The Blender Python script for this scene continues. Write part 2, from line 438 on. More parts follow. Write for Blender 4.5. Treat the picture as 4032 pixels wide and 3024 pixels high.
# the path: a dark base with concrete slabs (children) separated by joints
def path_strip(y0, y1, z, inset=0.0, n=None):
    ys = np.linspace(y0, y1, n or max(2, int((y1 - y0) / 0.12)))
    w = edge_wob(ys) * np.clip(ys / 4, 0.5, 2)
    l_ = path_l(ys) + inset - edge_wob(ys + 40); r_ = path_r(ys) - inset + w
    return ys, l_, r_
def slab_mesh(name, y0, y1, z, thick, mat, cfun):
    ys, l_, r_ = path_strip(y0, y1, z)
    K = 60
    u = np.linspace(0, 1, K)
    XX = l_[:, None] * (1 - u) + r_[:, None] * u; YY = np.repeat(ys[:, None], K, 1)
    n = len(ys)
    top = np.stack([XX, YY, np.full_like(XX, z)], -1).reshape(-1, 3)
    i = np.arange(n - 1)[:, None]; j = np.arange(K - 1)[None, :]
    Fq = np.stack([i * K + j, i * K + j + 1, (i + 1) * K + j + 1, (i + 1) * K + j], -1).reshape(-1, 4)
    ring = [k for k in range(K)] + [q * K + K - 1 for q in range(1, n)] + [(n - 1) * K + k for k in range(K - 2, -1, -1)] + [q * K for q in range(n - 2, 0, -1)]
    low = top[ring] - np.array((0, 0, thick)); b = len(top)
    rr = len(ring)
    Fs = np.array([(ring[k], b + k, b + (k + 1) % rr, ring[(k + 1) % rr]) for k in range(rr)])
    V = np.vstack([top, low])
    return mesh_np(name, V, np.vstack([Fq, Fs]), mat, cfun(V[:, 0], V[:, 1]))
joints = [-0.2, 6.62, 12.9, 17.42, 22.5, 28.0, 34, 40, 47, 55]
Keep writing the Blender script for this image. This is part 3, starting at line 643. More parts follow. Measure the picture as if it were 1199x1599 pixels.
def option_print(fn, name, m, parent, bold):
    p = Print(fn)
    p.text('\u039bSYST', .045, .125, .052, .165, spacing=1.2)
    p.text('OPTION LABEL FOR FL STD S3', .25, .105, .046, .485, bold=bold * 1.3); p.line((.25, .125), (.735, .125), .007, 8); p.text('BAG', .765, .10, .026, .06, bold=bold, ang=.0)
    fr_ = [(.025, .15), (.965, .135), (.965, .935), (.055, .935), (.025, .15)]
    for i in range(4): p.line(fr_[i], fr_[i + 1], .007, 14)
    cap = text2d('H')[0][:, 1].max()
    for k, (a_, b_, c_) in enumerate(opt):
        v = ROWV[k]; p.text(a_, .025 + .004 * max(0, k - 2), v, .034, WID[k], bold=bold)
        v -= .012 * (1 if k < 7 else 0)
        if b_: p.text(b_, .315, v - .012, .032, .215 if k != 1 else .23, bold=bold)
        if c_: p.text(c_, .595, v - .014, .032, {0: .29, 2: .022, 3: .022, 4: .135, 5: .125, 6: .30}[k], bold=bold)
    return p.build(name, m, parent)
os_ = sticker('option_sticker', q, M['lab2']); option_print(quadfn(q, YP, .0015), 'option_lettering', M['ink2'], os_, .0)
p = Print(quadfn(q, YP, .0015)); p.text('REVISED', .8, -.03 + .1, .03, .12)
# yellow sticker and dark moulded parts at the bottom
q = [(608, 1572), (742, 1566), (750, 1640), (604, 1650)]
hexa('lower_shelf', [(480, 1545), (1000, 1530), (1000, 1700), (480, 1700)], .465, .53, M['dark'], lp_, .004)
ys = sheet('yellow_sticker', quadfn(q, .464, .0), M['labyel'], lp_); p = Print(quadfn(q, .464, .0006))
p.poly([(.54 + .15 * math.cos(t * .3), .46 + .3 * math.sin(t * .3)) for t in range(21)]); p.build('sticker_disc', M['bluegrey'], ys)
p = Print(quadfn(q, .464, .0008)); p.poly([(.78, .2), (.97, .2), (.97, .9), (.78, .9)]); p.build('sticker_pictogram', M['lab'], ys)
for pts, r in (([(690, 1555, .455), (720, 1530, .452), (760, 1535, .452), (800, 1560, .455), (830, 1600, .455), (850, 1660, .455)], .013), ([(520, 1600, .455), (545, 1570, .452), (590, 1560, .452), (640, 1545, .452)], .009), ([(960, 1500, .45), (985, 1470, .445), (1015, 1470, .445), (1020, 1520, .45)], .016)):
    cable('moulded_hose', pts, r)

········

▶ _TASK BRIEF_
Please reproduce all of the entries exactly as they stand.

▶ _RESULT FOR THIS EXERCISE_
The Blender Python script for this scene continues. Write part 2, from line 438 on. More parts follow. Write for Blender 4.5. Treat the picture as 4032 pixels wide and 3024 pixels high.
# the path: a dark base with concrete slabs (children) separated by joints
def path_strip(y0, y1, z, inset=0.0, n=None):
    ys = np.linspace(y0, y1, n or max(2, int((y1 - y0) / 0.12)))
    w = edge_wob(ys) * np.clip(ys / 4, 0.5, 2)
    l_ = path_l(ys) + inset - edge_wob(ys + 40); r_ = path_r(ys) - inset + w
    return ys, l_, r_
def slab_mesh(name, y0, y1, z, thick, mat, cfun):
    ys, l_, r_ = path_strip(y0, y1, z)
    K = 60
    u = np.linspace(0, 1, K)
    XX = l_[:, None] * (1 - u) + r_[:, None] * u; YY = np.repeat(ys[:, None], K, 1)
    n = len(ys)
    top = np.stack([XX, YY, np.full_like(XX, z)], -1).reshape(-1, 3)
    i = np.arange(n - 1)[:, None]; j = np.arange(K - 1)[None, :]
    Fq = np.stack([i * K + j, i * K + j + 1, (i + 1) * K + j + 1, (i + 1) * K + j], -1).reshape(-1, 4)
    ring = [k for k in range(K)] + [q * K + K - 1 for q in range(1, n)] + [(n - 1) * K + k for k in range(K - 2, -1, -1)] + [q * K for q in range(n - 2, 0, -1)]
    low = top[ring] - np.array((0, 0, thick)); b = len(top)
    rr = len(ring)
    Fs = np.array([(ring[k], b + k, b + (k + 1) % rr, ring[(k + 1) % rr]) for k in range(rr)])
    V = np.vstack([top, low])
    return mesh_np(name, V, np.vstack([Fq, Fs]), mat, cfun(V[:, 0], V[:, 1]))
joints = [-0.2, 6.62, 12.9, 17.42, 22.5, 28.0, 34, 40, 47, 55]
Keep writing the Blender script for this image. This is part 3, starting at line 643. More parts follow. Measure the picture as if it were 1199x1599 pixels.
def option_print(fn, name, m, parent, bold):
    p = Print(fn)
    p.text('\u039bSYST', .045, .125, .052, .165, spacing=1.2)
    p.text('OPTION LABEL FOR FL STD S3', .25, .105, .046, .485, bold=bold * 1.3); p.line((.25, .125), (.735, .125), .007, 8); p.text('BAG', .765, .10, .026, .06, bold=bold, ang=.0)
    fr_ = [(.025, .15), (.965, .135), (.965, .935), (.055, .935), (.025, .15)]
    for i in range(4): p.line(fr_[i], fr_[i + 1], .007, 14)
    cap = text2d('H')[0][:, 1].max()
    for k, (a_, b_, c_) in enumerate(opt):
        v = ROWV[k]; p.text(a_, .025 + .004 * max(0, k - 2), v, .034, WID[k], bold=bold)
        v -= .012 * (1 if k < 7 else 0)
        if b_: p.text(b_, .315, v - .012, .032, .215 if k != 1 else .23, bold=bold)
        if c_: p.text(c_, .595, v - .014, .032, {0: .29, 2: .022, 3: .022, 4: .135, 5: .125, 6: .30}[k], bold=bold)
    return p.build(name, m, parent)
os_ = sticker('option_sticker', q, M['lab2']); option_print(quadfn(q, YP, .0015), 'option_lettering', M['ink2'], os_, .0)
p = Print(quadfn(q, YP, .0015)); p.text('REVISED', .8, -.03 + .1, .03, .12)
# yellow sticker and dark moulded parts at the bottom
q = [(608, 1572), (742, 1566), (750, 1640), (604, 1650)]
hexa('lower_shelf', [(480, 1545), (1000, 1530), (1000, 1700), (480, 1700)], .465, .53, M['dark'], lp_, .004)
ys = sheet('yellow_sticker', quadfn(q, .464, .0), M['labyel'], lp_); p = Print(quadfn(q, .464, .0006))
p.poly([(.54 + .15 * math.cos(t * .3), .46 + .3 * math.sin(t * .3)) for t in range(21)]); p.build('sticker_disc', M['bluegrey'], ys)
p = Print(quadfn(q, .464, .0008)); p.poly([(.78, .2), (.97, .2), (.97, .9), (.78, .9)]); p.build('sticker_pictogram', M['lab'], ys)
for pts, r in (([(690, 1555, .455), (720, 1530, .452), (760, 1535, .452), (800, 1560, .455), (830, 1600, .455), (850, 1660, .455)], .013), ([(520, 1600, .455), (545, 1570, .452), (590, 1560, .452), (640, 1545, .452)], .009), ([(960, 1500, .45), (985, 1470, .445), (1015, 1470, .445), (1020, 1520, .45)], .016)):
    cable('moulded_hose', pts, r)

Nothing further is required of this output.